Autres milieux, autres pratiques : à quelques encablures de là, dans les foyers plus modestes, dans les mornes comme à la ville, la vaisselle, celle des vieux mariés, ne sortait que bien rarement du buffet, hormis pour célébrer les saints sacrements et le joudlan. Ces jours-là, on y goûtait des scènes similaires : la grande table de la salle à manger s’habillait de sa plus belle nappe, brodée, ajourée, anglaise, sur laquelle se bousculait tout un arsenal de contenants dédiés.
Donnez-nous notre grain quotidien
A l’inverse, pour l’ordinaire, point de porcelaine ni même de faïenceries, mais du fer blanc et plus tard, l’incassable verre « Pyrex » vendu en service complet au passage du Syrien ou à l’unité dans le lolo du quartier. Plusieurs poignées d’années plus loin, c’est le bol en « plastique dur » qui fait son apparition. Pourtant aujourd’hui, ce sont les bien tasses en « Arcopal », des années qui colonisent désormais, les paillasses. Fleuries, pratiques, résistantes et bon marché, elles connaissent un franc succès et ont déjà bercé de nombreuses générations…

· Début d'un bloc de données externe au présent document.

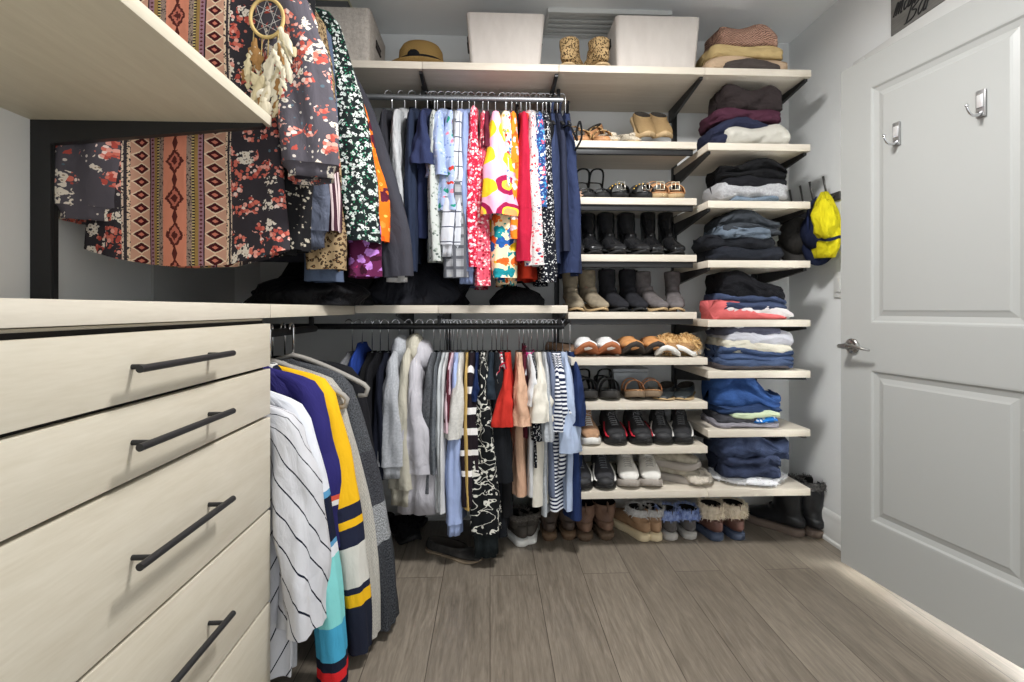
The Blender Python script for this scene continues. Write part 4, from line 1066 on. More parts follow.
# ------------------------------------------------------------------ shoes
FOOT = [(-.012, .086, .136, .045, .036), (-.016, .083, .130, .018, .037), (-.024, .079, .06, .010, .037), (-.05, .068, .0, .008, .042),
        (-.085, .054, -.06, .008, .045), (-.115, .042, -.10, .008, .040), (-.132, .031, -.127, .010, .028)]
def outline(L=.29, wid=1.0, n=40, toe=.6, pointy=0.0):
    tab = [(.5, 0), (.47, .022), (.4, .033), (.25, .034), (.05, .036), (-.15, .045), (-.28, .047), (-.38, .040), (-.46, .025 - pointy * .012), (-.5, 0)]
    pts = spline(tab, 5); r = [(x * wid * 1.02, y * L) for y, x in pts]; l = [(-x, y) for x, y in r[::-1]][1:-1]
    return r + l
def sole_mesh(L=.29, h=.025, wid=1.0, heelh=0.0, spring=.012, flare=1.0, pointy=0.0, z0=0.0, arch=0.0):
    ol = outline(L, wid, pointy=pointy); rings = []
    for f, k in ((.95, 0), (1.0, .12), (flare, .5), (1.0, .9), (.97, 1)):
        ring = []
        for x, y in ol:
            t = max(0, (-y / L - .25) / .25); lift = spring * t * t
            hh = heelh * smooth((y / L + .1) / .35)
            base = hh * (arch if k < .5 else 1) if heelh else 0
            ring.append((x * f, y * (1 + (f - 1) * .5), z0 + base + lift + h * k))
        rings.append(ring)
    return MB().loft(rings, cap0=True, cap1=True)
def upper_mesh(sections, wexp=.85, n=26, lining=.05, lip=.003, seed=0, crease=.0):
    S = spline(sections, 4); rings = []
    def ring(s, f=1.0, dz=0.0):
        iy, iz, oy, oz, w = s; c = Vector((0, (iy + oy) / 2, (iz + oz) / 2 + dz)); ax = Vector((0, (iy - oy) / 2, (iz - oz) / 2)) * f
        out = []
        for k in range(n):
            a = 2 * PI * k / n; ca, sa = cos(a), sin(a)
            q = ax * math.copysign(abs(ca) ** wexp, ca) + Vector((w * f * math.copysign(abs(sa) ** wexp, sa), 0, 0))
            p = c + q
            if crease: 
                e = crease * nz(p.x * 20 + seed, p.y * 26, p.z * 26); p = p + q.normalized() * e
            out.append(p)
        return out
    s0 = S[0]
    rings.append(ring(s0, .55, -lining * 1.05)); rings.append(ring(s0, .86, -lining)); rings.append(ring(s0, .88, -.006)); rings.append(ring(s0, .95, lip))
    nl = len(rings)
    for s in S: rings.append(ring(s))
    m = MB(); m.loft(rings, cap0=True, cap1=True, mif=lambda i, j: 1 if i < nl - 1 else 0)
    return m
def scale_sec(sec, L, wid, z=0.0, high=1.0):
    k = L / .272
    return [(a * k, b * k * high + z, c * k, d * k * high + z, w * wid) for a, b, c, d, w in sec]
LINER = cloth((60, 55, 50)); DARKL = cloth((18, 17, 17)); RUB = plain((24, 24, 25), .7, name='black rubber'); WHR = plain((222, 220, 214), .6, name='white rubber')
TANR = plain((176, 150, 112), .7, name='tan sole'); GUM = plain((100, 78, 58), .7, name='gum sole')
PROTO = {}
def put(key, builder, name, label, cat, loc, rotz, group=None, tiltx=0.0, mirror=False, roll=0.0):
    rot = (tiltx, roll, rotz)
    if key in PROTO:
        o = dup(PROTO[key], loc, rot, label, group)
        if not group and 'group' in o: del o['group']
        return o
    t = thing(name, label, cat, loc, 0, group, rot); builder(t); PROTO[key] = t
    return t
def sneaker(up, sole, lace, L=.28, wid=1.0, stripe=None, toe=None, lin_=LINER, tongue=None, thick=.028):
    def b(t):
        sec = [(.0, .098, .118, .088, .030), (-.006, .092, .134, .05, .035)] + FOOT[1:]
        upo = upper_mesh(scale_sec(sec, L, wid, thick - .008), n=26).build('upper', [up, lin_], t)
        sole_mesh(L * 1.06, thick, wid * 1.06, spring=.014, flare=1.03).build('sole', sole, t)
        k = L / .272; m = MB()
        for i in range(5):
            y, z = lerp(-.018, -.074, i / 4) * k, lerp(.081, .058, i / 4) * k + thick + .0015 - .008
            m.tube([(-.026 * wid, y + .006, z - .022), (-.012, y, z + .001), (.012, y, z + .001), (.026 * wid, y + .006, z - .022)], .0028, 6)
        m.tube([(0, -.012 * k, .09 * k + thick), (.014, -.03 * k, .1 * k + thick), (.02, -.034 * k, .086 * k + thick), (.0, -.016 * k, .088 * k + thick), (-.016, -.03 * k, .098 * k + thick), (-.022, -.036 * k, .084 * k + thick)], .002, 6)
        m.build('laces', lace, upo)
        MB().ellipsoid((0, .0 * k, .092 * k + thick), (.024, .02, .03), 14, 8).build('tongue', tongue or up, t)
        if stripe:
            m = MB()
            for sx in (-1, 1):
                m.tube([(sx * .036 * wid, -.02 * k, .07 * k + .01), (sx * .047 * wid, -.07 * k, .045 * k + .01), (sx * .045 * wid, -.105 * k, .026 + thick * .5), (sx * .030 * wid, -.128 * k, .012 + thick)], .005, 6, flat=.5)
            m.build('side_stripe', stripe, t)
        if toe: MB().ellipsoid((0, -.118 * k, .025 + thick * .5), (.040 * wid, .03 * k, .022), 16, 8).build('toe_cap', toe, t)
    return b
def boot(up, sole, H=.22, L=.27, wid=1.0, soleh=.016, heel=0.0, heelw=.03, lin_=DARKL, shaftw=.048, cuff=None, cuffh=.05, laces=None, toe=None, crease=.004, pull=True, toecap=None, flare=0.0, fur=0, seed=0, cuffdroop=0.0, sunk=0.0):
    def b(t):
        k = L / .272; hl = heel
        sec = [(.018, H, .122 + flare, H - .004, shaftw + flare), (.016, H * .8, .122 + flare * .5, H * .78, shaftw * .97 + flare * .5), (.010, H * .58 + .01, .122, H * .55, shaftw * .86),
               (.0, .118, .128, .088, .037), (-.012, .1, .138, .048, .036)] + FOOT[1:]
        sec = [(a * k, z1, c * k, z2, w * wid) for a, z1, c, z2, w in sec]
        lift = lambda y: hl * smooth((y / k + .09) / .15)
        sec2 = []
        for i, (a, z1, c, z2, w) in enumerate(sec):
            if i < 4: sec2.append((a, z1, c, z2, w))
            else: sec2.append((a, z1 + soleh * .7 + lift(a) * .6, c, z2 + soleh * .7 + lift(c), w))
        upo = upper_mesh(sec2, n=26, crease=crease, seed=seed, wexp=.9).build('upper', [up, lin_], t)
        sole_mesh(L * 1.0, soleh, wid * 1.0, heelh=hl, spring=.012, arch=1.0).build('sole', sole, t)
        if heel:
            y = .095 * k
            MB().loft([[(heelw * f * cos(2 * PI * q / 16), y + heelw * f * sin(2 * PI * q / 16), z) for q in range(16)] for f, z in ((.95, 0), (.9, hl * .4), (1.08, hl + .006))], cap0=True, cap1=True).build('heel', sole, t)
        if pull: MB().tube([(0, .124 * k + flare, H - .03), (0, .128 * k + flare, H + .012), (0, .118 * k + flare, H + .012), (0, .116 * k + flare, H - .02)], .007, 6, flat=.35).build('pull_tab', up, upo)
        if cuff:
            cy = (.018 + .122) / 2 * k; rx, ry = (shaftw + flare) * wid, .054 * k + flare / 2; m = MB()
            m.loft([[(rx * f * cos(2 * PI * q / 22), cy + ry * f * sin(2 * PI * q / 22), H + z - cuffdroop * (.5 - .5 * sin(2 * PI * q / 22)) * (z < 0)) for q in range(22)] for f, z in ((.9, -.02), (1.0, .008), (1.12, .004), (1.2, -cuffh * .5), (1.1, -cuffh))])
            furry(m, fur or 500, .016, .0016, seed + 3); m.build('fur_cuff', cuff, upo)
        if laces:
            m = MB()
            for i in range(6):
                z = lerp(.1, H - .02, i / 5); y = interp([(.1, -.028), (.13, -.004), (H, .013)], z) * k - .004
                m.tube([(-.02, y + .008, z), (0, y, z + .004), (.02, y + .008, z)], .0028, 6)
            m.build('laces', laces, t)
        if toecap: upper_mesh([(a, b_ + .002, c, d - .001, w * 1.03) for a, b_, c, d, w in sec2[-4:]], n=22, lining=.001).build('toe_cap', toecap, t)
    return b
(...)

Antan lontan, bien avant ces modernes artefacts, il n’était pas rare de voir pousser un caféier dans son jardin. Les grains, une fois bien grillés, étaient moulus dans les moulins à café manuels. Parfois les pois d’angole torréfiés se substituaient aux plaisirs caféinés. Trois ou quatre bons tours vigoureux de manivelle suffisaient à récolter dans son tiroir une poudre noire dédiée aux prémices d’une belle journée. Tout aussi incontournable, la fameuse cafetière en fer blanc qui n’avait de Grecque que le nom, se devait de trôner au centre de la cuisine.
Vous reprendrez bien un peu de café ?
Il s’agissait bien d’un rituel auquel nul n’échappait et mieux valait-il être parmi les premiers à le consommer… ou bien l’on donnait du grain au fameux proverbe : « sa ki lévé bonè ké bwè bon kafé, sa ki lévéta bwè tchòlòlò ». Les enfants eux aussi buvaient un grand bol de café au lever. Cependant, il était d’usage de le couper avec de l’eau, c’était alors le tchololo, ou dlo viré qui frappait par petites lampées le palais.
Aujourd’hui, la belle vaisselle de mémé est plus souvent exposée sur les tréteaux des vides greniers aux côtés des cafetières et des moulins à grains. Et pour une tasse de café, il suffit le plus souvent d’appuyer sur un bouton. Pourtant ces boissons jadis d’exception restent les plus consommées dans le monde et assurent plus que jamais leur rôle de lien social dans les foyers comme dans les salons de thé, les restaurants et autres échoppes populaires.